4.1 This practice describes the use of control charts as a tool for use in statistical process control (SPC). Control charts were developed by Shewhart (2) in the 1920s and are still in wide use today. SPC is a branch of statistical quality control (3, 4), which also encompasses process capability analysis and acceptance sampling inspection. Process capability analysis, as described in Practice E2281, requires the use of SPC in some of its procedures. Acceptance sampling inspection, described in Practices E1994, E2234, and E2762, requires the use of SPC so as to minimize rejection of product.

4.2 Principles of SPC-A process may be defined as a set of interrelated activities that convert inputs into outputs. SPC uses various statistical methodologies to improve the quality of a process by reducing the variability of one or more of its outputs, for example, a quality characteristic of a product or service.

4.2.1 A certain amount of variability will exist in all process outputs regardless of how well the process is designed or maintained. A process operating with only this inherent variability is said to be in a state of statistical control, with its output variability subject only to chance, or common, causes.

4.2.2 Process upsets, said to be due to assignable, or special causes, are manifested by changes in the output level, such as a spike, shift, trend, or by changes in the variability of an output.

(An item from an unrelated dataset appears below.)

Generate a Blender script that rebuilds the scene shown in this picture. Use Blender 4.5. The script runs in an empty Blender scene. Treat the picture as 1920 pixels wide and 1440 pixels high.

The control chart is the basic analytical tool in SPC and is used to detect the occurrence of special causes operating on the process.

4.2.3 When the control chart signals the presence of a special cause, other SPC tools, such as flow charts, brainstorming, cause-and-effect diagrams, or Pareto analysis, described in various references (4-8), are used to identify the special cause. Special causes, when identified, are either eliminated or controlled. When special cause variation is eliminated, process variability is reduced to its inherent variability, and control charts then function as a process monitor. Further reduction in variation would require modification of the process itself.

4.3 The use of control charts to adjust one or more process inputs is not recommended, although a control chart may signal the need to do so. Process adjustment schemes are outside the scope of this practice and are discussed by Box and Luceño (9).

4.4 The role of a control chart changes as the SPC program evolves. An SPC program can be organized into three stages (10).

4.4.1 Stage A, Process Evaluation-Historical data from the process are plotted on control charts to assess the current state of the process, and control limits from this data are calculated for further use. See Ref. 1 for a more complete discussion on the use of control charts for data analysis. Ideally, it is recommended that 100 or more numeric data points be collected for this stage. For single observations per subgroup at least 30 data points should be collected (6, 7). For attributes, a total of 20 to 25 subgroups of data are recommended. At this stage, it will be difficult to find special causes, but it would be useful to compile a list of possible sources for these for use in the next stage.

4.4.2 Stage B, Process Improvement-Process data are collected in real time and control charts, using limits calculated in Stage A, are used to detect special causes for identification and resolution. A team approach is vital for finding the sources of special cause variation, and process understanding will be increased. This stage is completed when further use of the control chart indicates that a state of statistical control exists.

4.4.3 Stage C, Process Monitoring-The control chart is used to monitor the process to confirm continually the state of statistical control and to react to new special causes entering the system or the reoccurrence of previous special causes. In the latter case, an out-of-control action plan (OCAP) can be developed to deal with this situation (7, 11). Update the control limits periodically or if process changes have occurred.

Note 1: Some practitioners combine Stages A and B into a Phase I and denote Stage C as Phase II (10).